Hong Kong wasn’t a democracy before 1997. But it also wasn’t under the Crown per se after WWII [1].

It was a British colony, ruled partly by increasingly-elected councils and executives, including the Governor, appointed by London (not the monarch, except in name) with consultation with the locals. The last time the Hong Kongese rioted against the British was in 1967 [2].

There isn’t a comparison between British Hong Kong circa 1990 and the present iron grip Beijing holds over it; freedom of speech, for instance, prevailed as did the rule of law. There is much less comparison one can make between free Hong Kong after 1997 and the mess Xi has turned it into today.

[1] https://en.m.wikipedia.org/wiki/Democracy_in_Hong_Kong

[2] https://en.m.wikipedia.org/wiki/1967_Hong_Kong_riots


> The last time the Hong Kongese rioted against the British was in 1967

From TFA, also 1981, 1982, and 1984. (Admittedly, these were generally economics-driven)

>> After the [1967] riots, the British Hong Kong government publicly reflected on its failure to address certain social grievances and carried out major social reforms. However, another series of riots would occur in 1981.

https://en.m.wikipedia.org/wiki/1981_Hong_Kong_riots


Open to being corrected, but those were riots in Hong Kong, not riots against British rule.


I think it's fair to say the 80s riots were 'riots against the economic policies of the current administration, which was British.'

Given that the 1967 riots were explicitly CCP-supported, they've a clearer line to regime change as a goal.

And given the CCP was somewhat busy in the late 70s and early 80s rendering Mao's excesses anathema [0], it's unlikely they saw formenting revolution in Hong Kong as a priority.

[0] https://en.m.wikipedia.org/wiki/Chinese_economic_reform#1979...


> In the same way Australia, Britain, Canada and New Zealand’s prime ministers > serve at the King’s pleasure. It’s ceremonial, much like the monarchy itself.

This is incorrect: the British monarchy is not ceremonial. Australia, Britain, Canada and New Zealand were self-governing dominions of the British Empire, with their own parliaments, and each nation still has a governor-general who is nominally approved by the monarch but who is actually selected by the government of each nation from time to time. Hong Kong was a Crown Colony, a.k.a. Overseas Territory, and had a governor who was selected by the British government in London and approved by the monarch. Governors-general and governors are quite different things. Governors-general are the representatives of the monarch and exercise the monarch's reserve powers according to the constitution of the nation. The Hong Kong governor was a colonial governor and had much more power over administration than the governor-general of a dominion.

>They had a full democracy after 1997. That was self determination.

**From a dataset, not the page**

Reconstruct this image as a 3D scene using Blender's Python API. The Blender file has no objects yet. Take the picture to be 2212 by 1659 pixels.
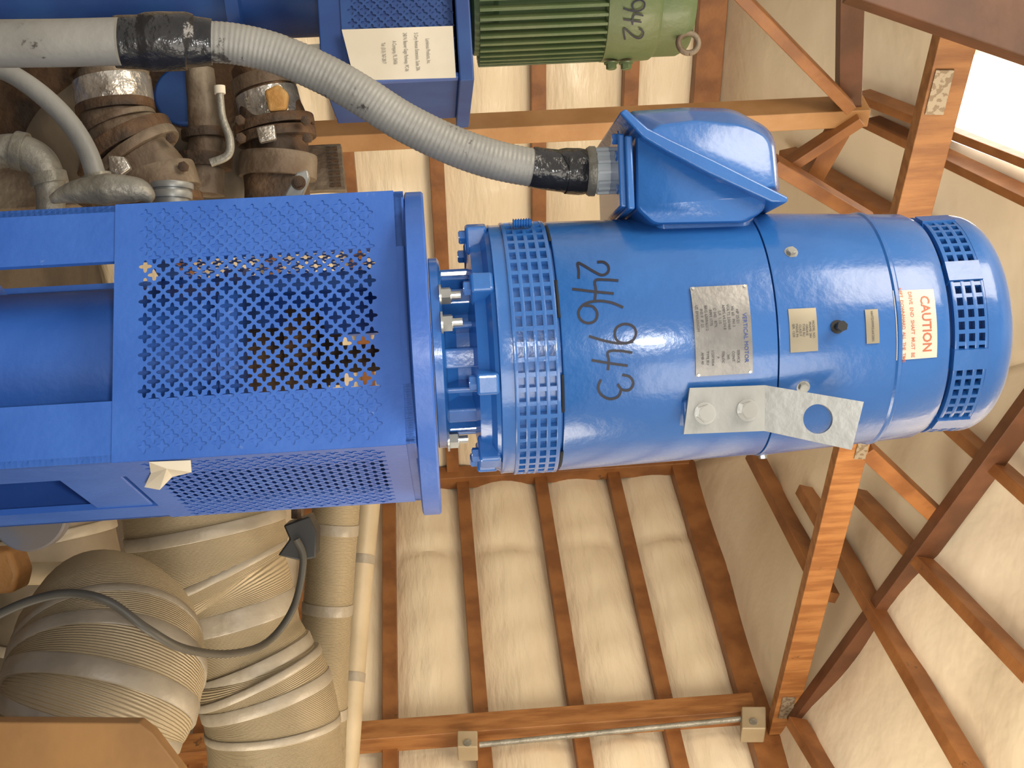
import bpy, math, random
from mathutils import Vector, Matrix
from math import sin, cos, pi, radians, sqrt
random.seed(4)
# ------------------------------------------------ camera model
F=2800.0; TH=radians(3.3); RO=radians(3.4); CZ=1.55
C=Vector((0,0,CZ)); X=Vector((1,0,0)); Z=Vector((0,0,1))
fw=Vector((0,cos(TH),sin(TH))); r0=Vector((0,-sin(TH),cos(TH)))
rt=cos(RO)*r0+sin(RO)*X; up=-cos(RO)*X+sin(RO)*r0
def ray(u,v): return fw*F+rt*(u-1106)+up*(829.5-v)
def P(u,v,y):
    d=ray(u,v); return C+d*(y/d.y)
def PZ(u,v,z):
    d=ray(u,v); return C+d*((z-CZ)/d.z)
def PP(u,v,p0,n):
    d=ray(u,v); return C+d*((p0-C).dot(n)/d.dot(n))
sc=bpy.context.scene
sc.view_settings.view_transform='Standard'
cd=bpy.data.cameras.new('camera'); cam=bpy.data.objects.new('camera',cd)
sc.collection.objects.link(cam); sc.camera=cam
cd.sensor_fit='HORIZONTAL'; cd.sensor_width=36; cd.lens=F/2212*36; cd.clip_start=0.05
M=Matrix.Identity(4)
for i in range(3):
    M[i][0]=rt[i]; M[i][1]=up[i]; M[i][2]=-fw[i]; M[i][3]=C[i]
cam.matrix_world=M
# ------------------------------------------------ materials
def mat(name,col,rough=.5,metal=0.,col2=None,nscale=8.,bump=0.,bscale=40.,coat=0.,stretch=None,thr=(.4,.6),wave=None,emit=0,wamp=.5,scuff=None):
    m=bpy.data.materials.new(name); m.use_nodes=True; nt=m.node_tree; b=nt.nodes['Principled BSDF']
    b.inputs['Base Color'].default_value=(*col,1); b.inputs['Roughness'].default_value=rough; b.inputs['Metallic'].default_value=metal
    b.inputs['Coat Weight'].default_value=coat; b.inputs['Coat Roughness'].default_value=.12
    tc=nt.nodes.new('ShaderNodeTexCoord'); mp=nt.nodes.new('ShaderNodeMapping'); nt.links.new(tc.outputs['Object'],mp.inputs[0])
    if stretch: mp.inputs['Scale'].default_value=stretch
    if col2 is None: col2=tuple(c*.82 for c in col)
    n=nt.nodes.new('ShaderNodeTexNoise'); n.inputs['Scale'].default_value=nscale; n.inputs['Detail'].default_value=6
    nt.links.new(mp.outputs[0],n.inputs['Vector'])
    r=nt.nodes.new('ShaderNodeValToRGB'); r.color_ramp.elements[0].position=thr[0]; r.color_ramp.elements[1].position=thr[1]
    r.color_ramp.elements[0].color=(*col,1); r.color_ramp.elements[1].color=(*col2,1)
    nt.links.new(n.outputs['Fac'],r.inputs[0]); last=r.outputs[0]
    if scuff:
        n3=nt.nodes.new('ShaderNodeTexNoise'); n3.inputs['Scale'].default_value=scuff[1]; n3.inputs['Detail'].default_value=8; n3.inputs['Roughness'].default_value=.7
        nt.links.new(tc.outputs['Object'],n3.inputs['Vector'])
        r3=nt.nodes.new('ShaderNodeValToRGB'); r3.color_ramp.elements[0].position=scuff[2]; r3.color_ramp.elements[1].position=scuff[2]+.04
        mx=nt.nodes.new('ShaderNodeMix'); mx.data_type='RGBA'; nt.links.new(n3.outputs['Fac'],r3.inputs[0]); nt.links.new(r3.outputs[0],mx.inputs[0])
        nt.links.new(last,mx.inputs[6]); mx.inputs[7].default_value=(*scuff[0],1); last=mx.outputs[2]
    nt.links.new(last,b.inputs['Base Color'])
    if bump:
        n2=nt.nodes.new('ShaderNodeTexNoise'); n2.inputs['Scale'].default_value=bscale; n2.inputs['Detail'].default_value=4
        nt.links.new(mp.outputs[0],n2.inputs['Vector'])
        bp=nt.nodes.new('ShaderNodeBump'); bp.inputs['Strength'].default_value=bump; bp.inputs['Distance'].default_value=.02
        nt.links.new(n2.outputs['Fac'],bp.inputs['Height']); nt.links.new(bp.outputs[0],b.inputs['Normal'])
        if wave:
            w=nt.nodes.new('ShaderNodeTexWave'); w.inputs['Scale'].default_value=wave; w.bands_direction='X'
            w.inputs['Distortion'].default_value=.4
            nt.links.new(tc.outputs['UV'],w.inputs['Vector'])
            b2=nt.nodes.new('ShaderNodeBump'); b2.inputs['Strength'].default_value=wamp; b2.inputs['Distance'].default_value=.002
            nt.links.new(w.outputs['Fac'],b2.inputs['Height']); nt.links.new(bp.outputs[0],b2.inputs['Normal']); nt.links.new(b2.outputs[0],b.inputs['Normal'])
    if emit:
        b.inputs['Emission Color'].default_value=(1,.97,.9,1); b.inputs['Emission Strength'].default_value=emit
    return m
BLUE=mat('blue_gloss_paint',(.020,.112,.37),.26,0,(.026,.13,.41),6,.06,60,coat=.5)
BLUE2=mat('blue_satin_paint',(.028,.108,.43),.4,0,(.036,.126,.47),9,.05,80,coat=.12,scuff=((.10,.19,.48),24,.66))
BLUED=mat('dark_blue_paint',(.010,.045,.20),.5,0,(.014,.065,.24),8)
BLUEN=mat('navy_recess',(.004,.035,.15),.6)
WOOD=mat('orange_pine',(.34,.148,.045),.5,0,(.23,.088,.024),5,.1,30,stretch=(6,6,1),scuff=((.12,.055,.02),9,.66))
WOODH=mat('orange_pine_beam',(.29,.118,.035),.5,0,(.19,.07,.02),7,.1,30,scuff=((.12,.055,.02),9,.64))
WOODL=mat('light_tan_pine',(.40,.21,.08),.5,0,(.32,.155,.05),6,.1,30,scuff=((.2,.1,.04),9,.66))
WOODD=mat('dark_brown_wood',(.12,.045,.018),.55,0,(.08,.03,.011),7,.1,30)
FILM=mat('cream_vapour_film',(.84,.73,.54),.24,0,(.76,.64,.45),1.6,.65,4,stretch=(1,1,5),thr=(.35,.7),scuff=((.58,.45,.28),1.6,.70))
FILMR=mat('cream_roof_film',(.84,.74,.57),.30,0,(.74,.64,.47),1.2,.7,3.5,thr=(.35,.7))
STEEL=mat('brushed_nameplate_steel',(.25,.245,.235),.36,.6,(.20,.195,.19),20,.04,120)
GALV=mat('galvanised_steel',(.36,.365,.35),.42,.45,(.30,.305,.29),5,.04,60)
ZINC=mat('zinc_bolt',(.48,.48,.45),.3,.7)
GREYH=mat('grey_conduit_jacket',(.25,.248,.23),.45,0,(.18,.178,.165),7,.12,30,thr=(.45,.7),scuff=((.05,.045,.04),16,.60))
TAPE=mat('black_tape',(.010,.010,.012),.22,0,(.02,.02,.022),12,.4,25)
INK=mat('black_marker',(.006,.006,.02),.5)
WHITE=mat('light_grey_plastic',(.50,.55,.58),.4)
PAPER=mat('white_paper',(.72,.66,.54),.7,0,(.62,.56,.44),5)
STICK=mat('sticker_white',(.68,.60,.49),.45)
RED=mat('red_print',(.52,.15,.08),.5)
DKT=mat('dark_print',(.06,.06,.065),.6)
GREYT=mat('grey_typed_print',(.16,.15,.14),.6)
GREEN=mat('green_paint',(.075,.12,.045),.45,0,(.10,.13,.055),5,.12,50,coat=.1)
TAN=mat('insulation_jacket',(.38,.30,.185),.42,.18,(.30,.235,.14),3,.15,7,wave=110,wamp=.9,scuff=((.20,.155,.09),5,.64))
TANS=mat('smooth_insulation_jacket',(.42,.335,.22),.45,.05,(.33,.26,.16),3,.2,10)
TAND=mat('dark_brown_jacket',(.17,.13,.085),.6,0,(.09,.07,.045),3,.3,10)  # dark brown tone; on the low header pipe it stands in for gap shade
BAND=mat('grey_tape_band',(.30,.255,.19),.42,.1,(.22,.185,.135),6,.2,20)
RUST=mat('rusty_brown_metal',(.13,.07,.033),.7,.2,(.05,.032,.02),9,.6,30)
RUST2=mat('grey_brown_metal',(.25,.20,.14),.6,.2,(.12,.08,.05),6,.5,22)
FOIL=mat('foil_wrap',(.55,.52,.47),.3,.7,(.33,.29,.24),12,.7,24)
GREYP=mat('grey_cast_fitting',(.29,.275,.235),.45,.35,(.20,.19,.155),9,.3,40)
HOSED=mat('dark_grey_hose',(.06,.054,.042),.5)
CONC=mat('concrete',(.14,.115,.09),.8,0,(.08,.065,.05),3,.3,20)
BLACK=mat('black_rubber',(.012,.012,.012),.5)
TAG=mat('brass_tag',(.34,.30,.22),.4,.4)
SKY=mat('daylight_pane',(1,1,1),.4,emit=7)
DKB=mat('dark_gap',(.006,.008,.012),.8)
NP=mat('nail_plate_steel',(.32,.27,.20),.45,.4,(.2,.15,.1),60,thr=(.48,.52))
# ------------------------------------------------ mesh helpers
import bmesh
WL={}
def mk(name,verts,faces,m,parent=None,smooth=True,uvs=None,ang=35,bevel=0,solid=0):
    vs=[Vector(v) for v in verts]
    lo=Vector([min(v[i] for v in vs) for i in range(3)]); hi=Vector([max(v[i] for v in vs) for i in range(3)])
    c=(lo+hi)/2
    me=bpy.data.meshes.new(name); me.from_pydata([v-c for v in vs],[],faces)
    me.validate()
    bm=bmesh.new(); bm.from_mesh(me); bmesh.ops.recalc_face_normals(bm,faces=bm.faces); bm.to_mesh(me); bm.free()
    for p in me.polygons: p.use_smooth=smooth
    if smooth: me.set_sharp_from_angle(angle=radians(ang))
    if uvs:
        ul=me.uv_layers.new(name='UVMap')
        for l in me.loops: ul.data[l.index].uv=uvs[l.vertex_index]
    me.materials.append(m)
    o=bpy.data.objects.new(name,me); sc.collection.objects.link(o); o.location=c; WL[o.name]=c
    if parent:
        o.parent=parent; o.matrix_parent_inverse=Matrix.Translation(-WL[parent.name])
    if solid:
        s=o.modifiers.new('solid','SOLIDIFY'); s.thickness=solid; s.offset=0
    if bevel:
        b=o.modifiers.new('bevel','BEVEL'); b.width=bevel; b.segments=3; b.limit_method='ANGLE'; b.angle_limit=radians(30)
    return o
def thing(name,label,cat,loc,group=None):
    e=bpy.data.objects.new(name,None); sc.collection.objects.link(e); e.location=loc; e.empty_display_size=.05
    WL[e.name]=Vector(loc); e['label']=label; e['category']=cat
    if group: e['group']=group
    return e
def tag(o,label,cat,group=None):
    o['label']=label; o['category']=cat
    if group: o['group']=group
    return o
def struct(o): o['kind']='structure'; return o
class B:
    def __init__(s): s.v=[]; s.f=[]
    def add(s,vs,fs):
        n=len(s.v); s.v+= [Vector(a) for a in vs]; s.f+=[tuple(i+n for i in f) for f in fs]
    def box(s,c,ax,ay,az):
        c=Vector(c); vs=[c+ax*i+ay*j+az*k for i in(-1,1) for j in(-1,1) for k in(-1,1)]
        s.add(vs,[(0,1,3,2),(4,6,7,5),(0,4,5,1),(2,3,7,6),(0,2,6,4),(1,5,7,3)])
    def lathe(s,cx,cy,prof,seg=96,closed=False):
        n=len(prof); vs=[]
        for i in range(seg):
            a=2*pi*i/seg
            for r,z in prof: vs.append((cx+r*sin(a),cy-r*cos(a),z))
        fs=[]
        for i in range(seg):
            j=(i+1)%seg
            for k in range(n if closed else n-1):
                l=(k+1)%n; fs.append((i*n+k,j*n+k,j*n+l,i*n+l))
        if not closed:
            fs.append(tuple(i*n for i in range(seg))); fs.append(tuple(i*n+n-1 for i in range(seg)))
        s.add(vs,fs)
    def cyl(s,a,b,r,seg=16,r2=None):
        a=Vector(a); b=Vector(b); d=(b-a).normalized(); t=d.orthogonal().normalized(); q=d.cross(t); r2=r if r2 is None else r2
        vs=[]
        for i in range(seg):
            w=2*pi*i/seg; o=t*cos(w)+q*sin(w); vs+= [a+o*r,b+o*r2]
        fs=[(2*i,2*((i+1)%seg),2*((i+1)%seg)+1,2*i+1) for i in range(seg)]
        fs+=[tuple(2*i for i in range(seg)),tuple(2*i+1 for i in range(seg))]
        s.add(vs,fs)
    def mk(s,name,m,parent=None,**k): return mk(name,s.v,s.f,m,parent,**k)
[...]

This is incorrect: The creation of a democratically elected administration in Hong Kong was fiercely opposed by the People's Republic of China from 1949 onwards, even threatening violence to prevent it. The last governor of Hong Kong, Chris Patten, created a parliament, the Legislative Council, which was partially elected by universal suffrage. The Legislative Council was declared illegitimate by the PRC and was immediately and permanently shut down after the PRC takeover of Hong Kong. The government of Hong Kong since the handover consists entirely of people selected and appointed by Beijing who are all, or mostly all, members of the Chinese Communist Party.

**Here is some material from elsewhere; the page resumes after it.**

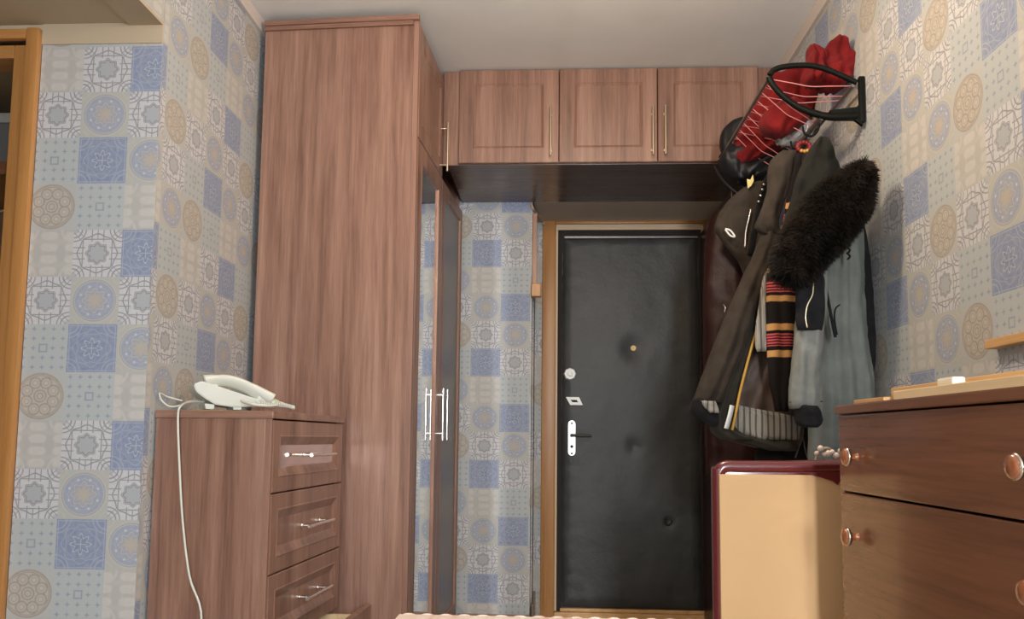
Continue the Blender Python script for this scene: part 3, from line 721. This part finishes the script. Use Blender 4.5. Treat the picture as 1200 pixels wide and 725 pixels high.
M['maroonleather'] = new_mat('maroon_leather', (.024, .006, .005), .5, spec=.3)
nt = M['maroonleather'].node_tree; bump(nt, tex_noise(nt, coords(nt), 26, 4, .6, .5), .3, .006)
M['tube'].node_tree.nodes['Principled BSDF'].inputs['Base Color'].default_value = (.30, .27, .24, 1)
M['olive'] = fabric('olive_cloth', (.029, .022, .016), (.056, .044, .034), 14)
M['olive_dark'] = fabric('dark_olive_cloth', (.007, .007, .005), (.016, .015, .011), 12)
M['olive_mid'] = fabric('olive_shade_cloth', (.024, .021, .016), (.048, .043, .034), 12)
M['brownlining'] = fabric('brown_lining', (.060, .036, .026), (.105, .068, .052), 9, rough=.55, bmp=.3, spec=.4)
M['greycloth'] = fabric('grey_cloth', (.145, .155, .145), (.245, .255, .240), 11)
M['greygreen'] = fabric('grey_green_cloth', (.105, .120, .110), (.185, .200, .185), 7, rough=.75)
M['blackcloth'] = fabric('black_cloth', (.006, .006, .007), (.016, .016, .018), 30)
M['red'] = fabric('red_cloth', (.10, .004, .005), (.22, .009, .010), 9, rough=.85, bmp=.5, sheen=.05)
M['furbase'] = new_mat('fur_base', (.010, .007, .004), .9, spec=.1)
M['bag'] = new_mat('black_bag', (.008, .008, .010), .5, spec=.35); _n = M['bag'].node_tree; bump(_n, tex_noise(_n, coords(_n), 14, 3, .5, .6), .35, .01)
M['gold'] = new_mat('gold_zip', (.52, .29, .045), .5)

def stripes(name, kind):
    m = new_mat(name, rough=.9, spec=.15); nt = m.node_tree; E.nt = nt
    t = nt.nodes.new('ShaderNodeTexCoord'); s = nt.nodes.new('ShaderNodeSeparateXYZ'); nt.links.new(t.outputs['UV'], s.inputs[0])
    u, v = E(s.outputs[0]), E(s.outputs[1])*100
    if kind == 'ticking':
        sx = nt.nodes.new('ShaderNodeSeparateXYZ'); nt.links.new(coords(nt), sx.inputs[0]); f = Frac(E(sx.outputs[0])*52); c = mixc(line(f-.5, .17), (.36, .34, .30), (.10, .095, .085)); c = mixc(line(f-.12, .035), c, (.16, .15, .14)); c = mixc(line(f-.88, .035), c, (.16, .15, .14))
    else:
        nz = E(tex_noise(nt, coords(nt), 18, 3))*4-2; v = v+nz*.5
        c = (.012, .010, .010)
        for y0, y1, col in ((238, 245, 'o'), (250, 260, 'r'), (264, 268, 'o'), (315, 320, 'o'), (330, 343, 'r'), (347, 354, 'o'), (380, 388, 'o'), (391, 406, 'r'), (411, 419, 'o')):
            mk = inside(Abs(v-(y0+y1)/2)-(y1-y0)/2, .8)
            if col == 'o': c = mixc(mk, c, (.50, .27, .10))
            else: c = mixc(mk, c, mixc(Greater(Frac(v*.30), .45), (.05, .01, .012), (.50, .09, .10)))
    bc(m, c); bump(nt, tex_noise(nt, coords(nt), 500, 2), .3, .002); return m
M['ticking'] = stripes('ticking_stripe', 'ticking'); M['scarf'] = stripes('knit_stripe', 'knit')

def hang(name, **k): return empty(name, **k)
# long maroon leather coat, deepest
MC = hang('leather_coat', loc=(.80, 3.25, 1.9), label='long dark maroon leather coat hanging beside the door at the back of the rack', cat='coat')
obj('body', cloth([(232, 862, 885), (245, 842, 892), (262, 830, 898), (285, 826, 900), (340, 824, 905), (420, 824, 915), (500, 826, 925), (556, 828, 930)], 3.25, .07, .012, 2.5, 1, wr=.008), M['maroonleather'], MC, smooth=True)
b = bmesh.new(); tube(b, [at(848, 357, 3.15), at(850, 360, 3.14), at(849, 366, 3.14)], .003); obj('zip_pull', b, M['chrome'], MC, smooth=True)
# olive jacket shoulder with pale toggle
OJ = hang('olive_jacket', loc=(.72, 3.08, 1.95), label='dark olive jacket shoulder with a white draw toggle, left of the striped scarf', cat='jacket')
obj('body', cloth([(214, 884, 900), (222, 868, 904), (235, 853, 906), (250, 842, 906), (268, 836, 905), (290, 852, 905), (306, 866, 903), (318, 871, 900), (335, 876, 897)], 3.05, .05, .008, 2, 5, step=3, power=.8), M['olive'], OJ, smooth=True)
b = bmesh.new(); tube(b, [at(880, 245, 2.98), at(877, 258, 2.985), at(874, 272, 2.99), at(873, 290, 2.99)], .0035); obj('zip', b, M['chrome'], OJ, smooth=True)
b = bmesh.new(); tube(b, [at(850, 268, 2.97), at(856, 270, 2.965), at(861, 277, 2.965), at(856, 276, 2.965), at(850, 269, 2.97)], .0035); obj('toggle', b, M['white'], OJ, smooth=True, label='white toggle')
# dark backpack strap
ST = hang('black_strap', loc=(.69, 2.92, 1.9), label='black buckled strap hanging between the two olive jackets', cat='strap')
b = bmesh.new(); tube(b, [at(905, 200, 2.92), at(898, 215, 2.92), at(892, 232, 2.92), at(886, 262, 2.92), at(879, 300, 2.93)], .017, n=10, flat=.4); obj('webbing', b, M['blackcloth'], ST, smooth=True)
b = bmesh.new()
for y in (216, 222, 229, 236): ball(b, at(895-(y-216)*.3, y, 2.90), .005, n=8)
obj('buckle', b, M['chrome'], ST, smooth=True)
# main brown-olive jacket
BJ = hang('brown_jacket', loc=(.66, 2.78, 1.9), label='large brown olive jacket hung open, striped lining hem and orange zip', cat='jacket')
slv = [(266, 893, 912), (285, 888, 910), (300, 882, 906), (320, 872, 900), (345, 861, 891), (370, 850, 883), (400, 838, 873), (430, 827, 862), (455, 817, 852), (472, 812, 845)]
obj('sleeve', cloth(slv, 2.68, .045, .007, 2, 2, wr=.006), M['olive'], BJ, smooth=True)
obj('cuff', cloth([(466, 813, 824), (472, 810, 834), (480, 808, 840), (487, 812, 842), (493, 822, 843), (498, 830, 842)], 2.69, .038, .002, 2, 2, step=2), M['blackcloth'], BJ, smooth=True, label='dark cuff')
obj('cuff_lining', cloth([(470, 821, 838), (476, 824, 841), (484, 832, 843)], 2.635, .010, .001, 2, 2, step=2), M['ticking'], BJ, smooth=True, label='striped cuff lining')
obj('body', cloth([(300, 893, 930), (340, 888, 935), (380, 880, 938), (410, 875, 940), (440, 863, 940), (470, 850, 941), (495, 838, 942), (508, 832, 942), (515, 850, 940), (521, 866, 937), (525, 885, 933)], 2.80, .055, .012, 3, 7, wr=.009, step=4), M['brownlining'], BJ, smooth=True)
obj('front_edge', cloth([(340, 885, 893), (400, 866, 884), (430, 855, 873), (455, 845, 866), (475, 839, 862), (495, 831, 858), (506, 830, 866), (515, 843, 884)], 2.72, .030, .006, 2, 4, step=4), M['olive_mid'], BJ, smooth=True, label='turned dark olive front edge')
obj('lining_hem', cloth([(474, 856, 864), (478, 855, 885), (484, 854, 912), (487, 854, 938), (494, 852, 939), (503, 852, 938), (510, 866, 937), (515, 884, 936)], 2.735, .014, .004, 4, 3, step=3, wr=.003), M['ticking'], BJ, smooth=True, label='grey ticking striped hem lining')
obj('hem', cloth([(502, 836, 850), (507, 834, 868), (512, 846, 886), (517, 862, 936), (523, 880, 937), (528, 902, 934)], 2.745, .022, .003, 2, 3, step=3), M['olive_mid'], BJ, smooth=True, label='dark lower hem')
obj('inner_facing', cloth([(318, 895, 903), (345, 891, 902), (380, 886, 901), (402, 884, 901), (412, 887, 900)], 2.64, .010, .003, 2, 3, step=4), M['ticking'], BJ, smooth=True, label='ticking striped inner facing')
b = bmesh.new(); tube(b, [at(894, 352, 2.68), at(889, 378, 2.68), at(882, 402, 2.68), at(874, 432, 2.68), at(867, 460, 2.68), at(862, 485, 2.68), at(858, 504, 2.685)], .0048, n=7); obj('zip', b, M['gold'], BJ, smooth=True, label='orange yellow zip')
b = bmesh.new(); tube(b, [at(858, 475, 2.665), at(855, 488, 2.665), at(851, 502, 2.67)], .0120, n=8, flat=.4); obj('zip_tape', b, M['white'], BJ, smooth=True, label='white zip tape end')
obj('collar_flap', cloth([(178, 914, 934), (188, 902, 934), (205, 899, 929), (222, 899, 923), (240, 894, 918), (258, 887, 912), (268, 883, 913), (276, 896, 916)], 2.66, .028, .005, 1.5, 9, step=3, power=.8), M['olive'], BJ, smooth=True, label='hanging brown olive collar flap')
# striped scarf
SF = hang('striped_scarf', loc=(.71, 2.66, 1.9), label='black knitted scarf with orange and pink stripes between the hanging jackets', cat='scarf')
obj('upper_length', cloth([(180, 932, 940), (200, 929, 938), (230, 922, 931), (250, 919, 928), (275, 914, 922)], 2.62, .010, .001, 1, 1, step=3), M['scarf'], SF, smooth=True)
obj('lower_length', cloth([(296, 900, 932), (330, 898, 933), (380, 898, 932), (420, 899, 931), (450, 902, 928), (482, 908, 924)], 2.62, .020, .004, 2, 5, step=3, wr=.003), M['scarf'], SF, smooth=True)
# grey jacket with fur hood
GJ = hang('fur_hooded_jacket', loc=(.76, 2.42, 1.9), label='grey jacket with big dark brown fur trimmed hood, hung nearest', cat='jacket')
obj('hood', cloth([(163, 958, 970), (172, 950, 975), (185, 943, 980), (205, 934, 986), (230, 928, 990), (255, 920, 985), (280, 912, 972), (305, 905, 958), (325, 905, 945)], 2.37, .035, .012, 2, 8, step=4, wr=.010), M['olive_dark'], GJ, smooth=True, label='dark green hood')
obj('sleeve', cloth([(300, 950, 966), (330, 940, 970), (380, 932, 966), (420, 929, 962), (450, 925, 961), (470, 924, 961), (479, 925, 960)], 2.35, .036, .006, 2, 6, step=4, wr=.008), M['greycloth'], GJ, smooth=True)
obj('shoulder_patch', cloth([(316, 940, 962), (326, 934, 966), (350, 932, 967), (375, 932, 966), (387, 935, 963)], 2.312, .012, .003, 1, 6, step=3), M['blackcloth'], GJ, smooth=True, label='black sleeve pocket')
b = bmesh.new(); tube(b, [at(953, 330, 2.298), at(952, 345, 2.295), at(946, 358, 2.295), at(944, 372, 2.295), at(946, 384, 2.297)], .0028, n=6); obj('pocket_zip', b, M['brass'], GJ, smooth=True)
obj('cuff', cloth([(474, 932, 956), (480, 931, 961), (490, 931, 965), (497, 932, 963), (501, 940, 958)], 2.35, .032, .002, 2, 6, step=2), M['blackcloth'], GJ, smooth=True, label='black knit cuff')
b = bmesh.new(); tube(b, [at(962, 470, 2.34), at(962, 470, 2.34)+Vector((0, .001, -.001)), at(925, 471, 2.335)], .0012, n=5, sm=2); obj('hem_seam', b, M['olive_dark'], GJ, smooth=True)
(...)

> each nation still has a governor-general who is nominally approved by the monarch but who is actually selected by the government of each nation from time to time. Hong Kong was a Crown Colony, a.k.a. Overseas Territory, and had a governor who was selected by the British government in London and approved by the monarch

Sorry, badly worded on my part. The monarch’s role is entirely ceremonial in the appointment of the Governor of Hong Kong much as they don’t actually select the governors or PMs of Britain nor Australia.

> The government of Hong Kong since the handover consists entirely of people selected and appointed by Beijing who are all, or mostly all, members of the Chinese Communist Party

Wasn’t aware. Do you have a good source? I thought there was opposition in the LegCo.